Dotychczas runda o GP Aperol di San Marino e della Riviera di Rimini nie przebiega po myśli jednego z miejscowych zawodników, a zarazem faworytem tamtejszej publiczności – Valentino Rossiego. Częściowo upust swojej frustracji Włoch dał… tworząc nowy kask!
Piątkowe sesje treningowe pokazały, że dla „The Doctora” runda na Misano World Circuit będzie niezwykle trudną. Po problemach podczas treningów, ostatecznie oba z nich zakończył on na pozycjach numer jedenaście, tracąc kolejno 1.565sek i 1.402sek do lidera. Pomimo tego, że podczas FP2 względem piątkowej, porannej sesji poprawił się on o cztery dziesiąte sekundy, to jednak nadal miał spore problemy z przyczepnością tyłu. Największe kłopoty #46 miał, rzecz jasna, na twardych oponach w pełnym złożeniu. Jak zwykle też nie wyczuwał on najlepiej przodu. Miał on też nadzieję, że dzięki powrotowi dzisiaj do ustawień z torów Laguna Seca i Automotodrom Brno, uda mu się zaliczyć pewne postępy.
Dzisiejszy poranek 32’latek z Tavullii postanowił rozpocząć od prezentacji nowego, okazjonalnego kasku. Zawodnik ten, jak zwykle przed własnymi kibicami, postanowił przygotować specjalny „hełm”. Jest on dość „specyficzny”, bowiem jasno wyraża obecne myśli starszego z kierowców ekipy Ducati Marlboro. Znajdujące się na tym, jaskrawo żółtym kasku, obrazki można śmiało przetłumaczyć na angielskie „WTF?!”. Pozwólcie, że ten skrót przetłumaczycie już sobie sami, bo nam nie wypada.

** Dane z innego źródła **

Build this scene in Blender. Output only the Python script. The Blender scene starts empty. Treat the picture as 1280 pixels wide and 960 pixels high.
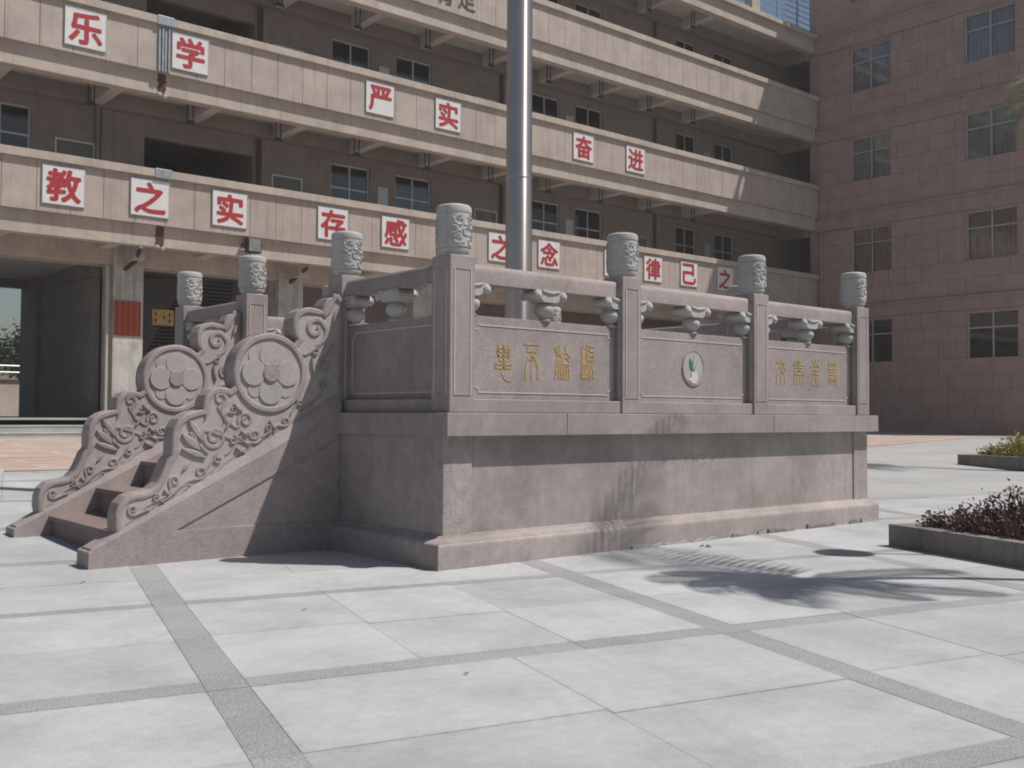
import bpy, bmesh, math, random
from mathutils import Vector, Matrix
from mathutils.geometry import tessellate_polygon
random.seed(7)
scene = bpy.context.scene
COL = scene.collection

# ------------------------------------------------------------------ camera
F_PX = 1289.44; YAW = .7011; PITCH = .0305; ROLL = .0051
CAM = Vector((-4.396, -5.916, 1.10))
fw = Vector((math.sin(YAW)*math.cos(PITCH), math.cos(YAW)*math.cos(PITCH), math.sin(PITCH)))
rt0 = Vector((math.cos(YAW), -math.sin(YAW), 0)); up0 = rt0.cross(fw)
rt = math.cos(ROLL)*rt0 + math.sin(ROLL)*up0
up = -math.sin(ROLL)*rt0 + math.cos(ROLL)*up0
cd = bpy.data.cameras.new('camera'); cam = bpy.data.objects.new('camera', cd); COL.objects.link(cam)
cd.sensor_width = 36; cd.lens = 36*F_PX/1280; cd.clip_start = .05; cd.clip_end = 2000
mw = Matrix(((rt.x, up.x, -fw.x, CAM.x), (rt.y, up.y, -fw.y, CAM.y), (rt.z, up.z, -fw.z, CAM.z), (0, 0, 0, 1)))
cam.matrix_world = mw
scene.camera = cam
def project(p):
    d = Vector(p)-CAM; z = d.dot(fw)
    if z < .05: return None
    return (640+F_PX*d.dot(rt)/z, 480-F_PX*d.dot(up)/z, z)

# ------------------------------------------------------------------ light
SUN = Vector((.425, -.455, 1.0))              # towards the sun
elev = math.atan2(1.0, math.hypot(SUN.x, SUN.y)); azim = math.atan2(SUN.x, SUN.y)
w = bpy.data.worlds.new('World'); scene.world = w; w.use_nodes = True
nt = w.node_tree; bg = nt.nodes['Background']
sky = nt.nodes.new('ShaderNodeTexSky'); sky.sky_type = 'NISHITA'; sky.sun_disc = False
sky.sun_elevation = elev; sky.sun_rotation = azim; sky.air_density = 1.2; sky.dust_density = 1.8
nt.links.new(sky.outputs[0], bg.inputs[0]); bg.inputs[1].default_value = .055
sl = bpy.data.lights.new('sun', 'SUN'); sl.energy = 4.4; sl.angle = math.radians(.55); sl.color = (1, .955, .90)
so = bpy.data.objects.new('sun', sl); COL.objects.link(so); so.rotation_mode = 'QUATERNION'
so.rotation_quaternion = (-SUN).to_track_quat('-Z', 'Y'); so.location = (20, -25, 40)
vs = scene.view_settings; vs.view_transform = 'Standard'; vs.look = 'None'; vs.gamma = 1; vs.exposure = 0.10
vs.use_curve_mapping = False
scene.render.resolution_x = 1024; scene.render.resolution_y = 768
scene.cycles.max_bounces = 6; scene.cycles.diffuse_bounces = 3; scene.cycles.glossy_bounces = 3; scene.cycles.transparent_max_bounces = 12; scene.cycles.volume_bounces = 0
scene.render.filter_size = 1.9
scene.cycles.pixel_filter_type = 'BLACKMAN_HARRIS'; scene.cycles.filter_width = 1.9

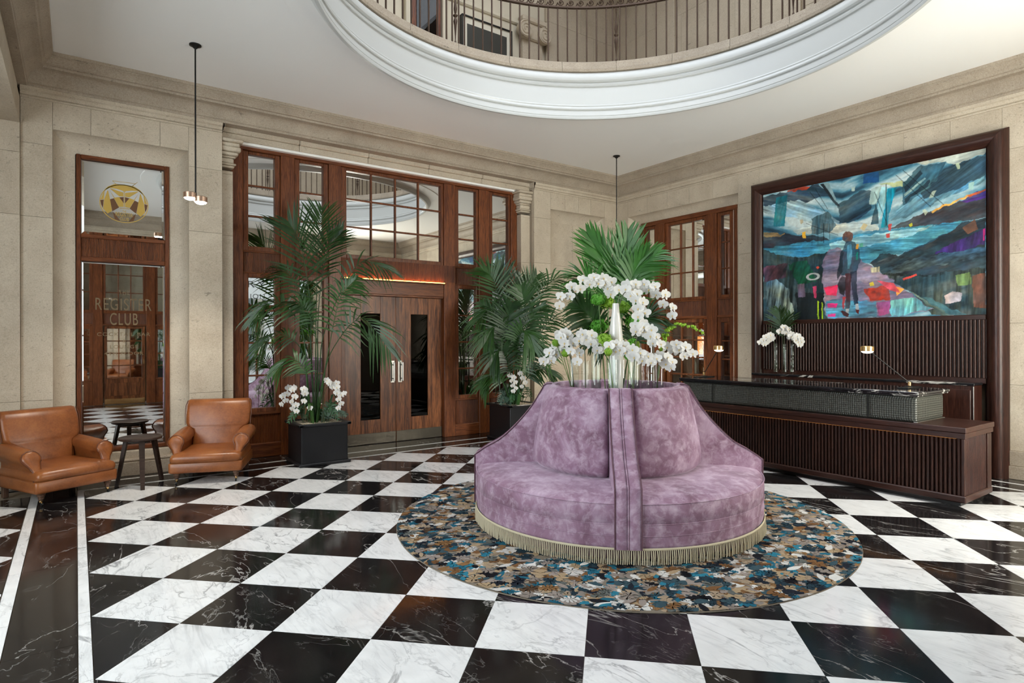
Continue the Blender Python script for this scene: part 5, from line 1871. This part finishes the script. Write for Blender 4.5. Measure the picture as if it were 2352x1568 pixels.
def frond_mb(path, llen, t0=.38, n=30, wid=.014, a_base=62, a_tip=22, droop=.35, stem=.010, seed=1, hint=None):
    rn = random.Random(seed)
    P = spline(path, 40)
    b = MB()
    k = len(P)
    b.tube(P, [stem * (1 - .85 * i / (k - 1)) for i in range(k)], 5)
    Z = Vector((0, 0, 1))
    for i in range(n):
        t = t0 + (1 - t0) * (i + .5) / n
        x = t * (k - 1)
        j = min(int(x), k - 2)
        p = P[j].lerp(P[j + 1], x - j)
        T = (P[min(j + 2, k - 1)] - P[max(j - 1, 0)]).normalized()
        N = hint or (Z * (1.05 - abs(T.z)) + TV * abs(T.z) * .9)
        N = (N - T * N.dot(T))
        if N.length < 1e-4:
            N = T.orthogonal()
        N.normalize()
        S = T.cross(N)
        u = (t - t0) / (1 - t0)
        ln = llen * (.45 + .75 * math.sin(PI * min(1, u * .78 + .16))) * rn.uniform(.88, 1.08)
        if u > .8:
            ln *= 1 - (u - .8) * 2.2
        al = R(a_base + (a_tip - a_base) * u + rn.uniform(-6, 6))
        for sd in (-1, 1):
            D = (T * math.cos(al) + S * math.sin(al) * sd + N * rn.uniform(.05, .22)).normalized()
            W = D.cross(N)
            if W.length < 1e-4:
                W = T
            W = (W.normalized() + N * .35 * sd).normalized()
            rows = []
            for s, w in ((0, .35), (.25, 1), (.6, .8), (.85, .4), (1.0, .05)):
                q = p + D * ln * s - Z * (droop * ln * s * s * rn.uniform(.85, 1.1))
                rows.append([q - W * wid * w, q + W * wid * w])
            b.sheet(rows)
    return b


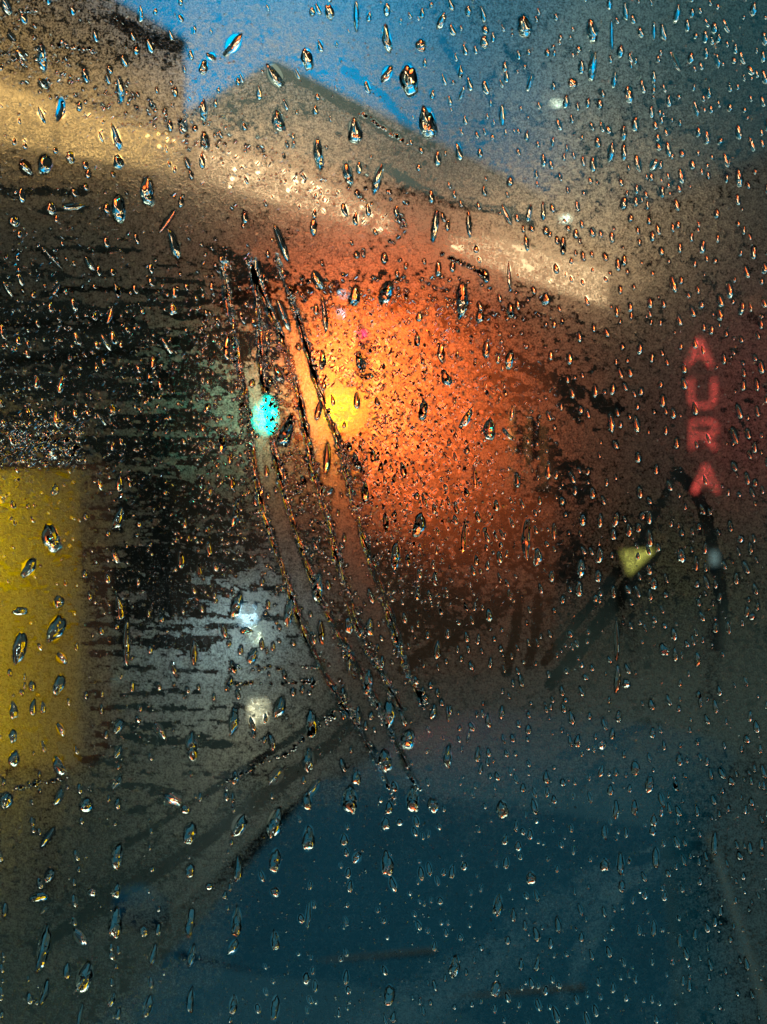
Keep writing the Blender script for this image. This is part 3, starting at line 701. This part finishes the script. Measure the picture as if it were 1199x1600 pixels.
# two long cloth streaks: thin fine-lined film between beaded dark rims
streakL = [(372, 400), (380, 480), (390, 560), (402, 640), (414, 720), (430, 790), (455, 870), (480, 940), (512, 1010), (552, 1080), (590, 1150), (640, 1250)]
streakR = [(408, 400), (436, 470), (462, 540), (485, 620), (505, 690), (525, 770), (546, 850), (570, 930), (597, 1005), (622, 1060), (648, 1110)]
inside = np.zeros_like(XX); rims = np.zeros_like(XX)
for pts, wd in ((streakL, 15), (streakR, 16)):
    d_, s_, al = path_dist(pts); wob = (n_f - .5) * 7
    fade = ss(0.01, .14, al) * (1 - .8 * ss(.9, 1.0, al)); wd = wd * (1 + .22 * np.sin(al * 7 + wd) + .10 * np.sin(al * 19)); ins = (1 - ss(wd - 2, wd + 2, d_ + wob * .3)) * fade
    lines = fbm(2.6, 400, 1, 9, 0.3) * .3 + .7
    mist = mist * (1 - ins) + ins * (.88 * lines)
    inside = np.maximum(inside, ins)
    rim = np.exp(-((d_ - wd - 5 + wob * .4) / 6.0) ** 2) * (.8 + .9 * n_b) * (1 - .3 * al) * fade
    rims = np.maximum(rims, np.clip(rim, 0, 1))
mist -= .62 * rims
top = 0 * XX
mist -= .70 * cut(np.clip(box_w(345, 400, 405, 570, 14) + box_w(400, 448, 412, 515, 14), 0, 1) * .85, GN)
mist -= 0 * np.clip(top, 0, 1) * (1 - .6 * box_w(330, 480, 560, 800, 30))
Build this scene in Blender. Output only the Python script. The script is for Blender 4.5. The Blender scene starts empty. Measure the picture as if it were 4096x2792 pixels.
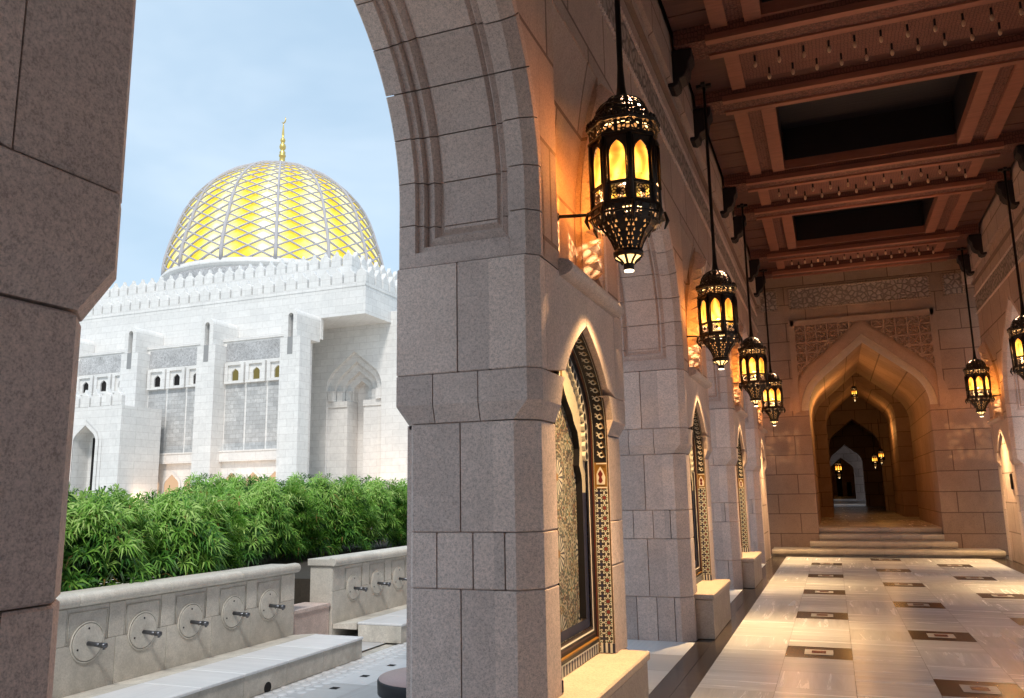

Tak czy inaczej ostatnią sesję treningową 9’krotny Mistrz Świata zakończył na dwunastym miejscu ze stratą blisko sekundy i czterech dziesiątych do lidera. W kwalifikacjach także nie było najlepiej, a on sam rzutem na taśmę wskoczył na… jedenastą pozycję! Tym samym jutrzejszy wyścig o Grand Prix San Marino „The Doctor” rozpocznie ze środka czwartej linii. Jak sam on jednak przyznał, gdyby w ostatnim sektorze jego ostatniego, szybkiego okrążenia nie przyblokował go Randy de Puniet, mógłby spokojnie być w trzecim rzędzie. Jak sam jednak #46 przyznał, jego tempo nie jest wcale najgorsze. Potrzebuje on też wyścigu podobnego jak na Mugello, gdzie po starcie z dwunastego pola, na metę wpadł jako szósty.
„Dziś było nieco lepiej. Zmieniliśmy nieco ustawienia względem wczoraj, wykonując potem kolejne małe kroki do przodu. Nie było już wtedy sekcji, w której traciłem wiele do rywali, byliśmy na stałym poziomie podczas całego okrążenia, chociaż oczywiście nie jesteśmy tak szybcy, jak chcielibyśmy być,” komentował po kwalifikacjach Rossi, który w tym sezonie nie zakwalifikował się wyżej aniżeli na szóstej pozycji. „Miałem nieco pecha, bo po trzech szybkich sektorach podczas ostatniego okrążenia, w ostatniej sekcji natknąłem się na de Punieta w nawrocie przed dwoma ostatnimi lewymi zakrętami. Tam już sam straciłem pół sekundy, w przeciwnym razie mógłbym pojechać okrążenie w granicy 1’34.0 i być w trzeciej linii. W każdym razie moje tempo nie jest najgorsze i zobaczymy, co będziemy w stanie zrobić jutro,” dodał na koniec Valentino.